Kopuz, "Normal şartlarda Türkiye ekonomisi yüzde 5 ve üzeri büyüme oranlarını çok rahat yakalayabilecek bir yapıdadır. Türkiye'nin orta ve uzun vadede büyüme ortalaması zaten bu oranların üzerindedir. Halihazırdaki enflasyon kaynaklı arızi koşulları geride bırakıp yeni bir hikaye oluşturabilirsek, tekrar bu oranları yakalayacağımıza inanıyorum." diye konuştu.


"TARIM SEKTÖRÜNDE MEVCUT TABLOYU MUTLAKA DEĞİŞTİRMELİYİZ" 

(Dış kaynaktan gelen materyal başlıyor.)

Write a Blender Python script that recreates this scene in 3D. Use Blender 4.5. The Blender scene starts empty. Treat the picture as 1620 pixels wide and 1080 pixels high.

Ali Kopuz, tarım sektörünün hasat dönemine rağmen üçüncü çeyrekte ciddi daraldığının altını çizerek, şu değerlendirmelerde bulundu:


"Son bitkisel üretim tahminleri, 2025 yılı genelinde bitkisel üretimde gerilemeye işaret ediyordu. Elbette bu rekolte kayıplarında olumsuz hava koşulları, kuraklık, yer yer don olayları gibi faktörler etkili olmuştur. Tarım sadece ekonomik büyümenin bir alt kalemi olarak değerlendirilmemelidir. Bu sektör, gıda arz güvenliği, enflasyon dinamikleri ve sosyal refah açısından hayati önemdedir. 2026 hasat dönemine hazırlanırken verimliliği artıracak yatırımlar ve çiftçiyi destekleyen finansman mekanizmalarının güçlendirilmesiyle mevcut tabloyu mutlaka değiştirmeliyiz. Tarımda istikrar için devlet, özel sektör ve sivil toplum kuruluşları olarak gıdanın ülke tarımını dönüştürecek reformları ve yapısal adımları hayata geçirmek için aralıksız çalışmalıyız."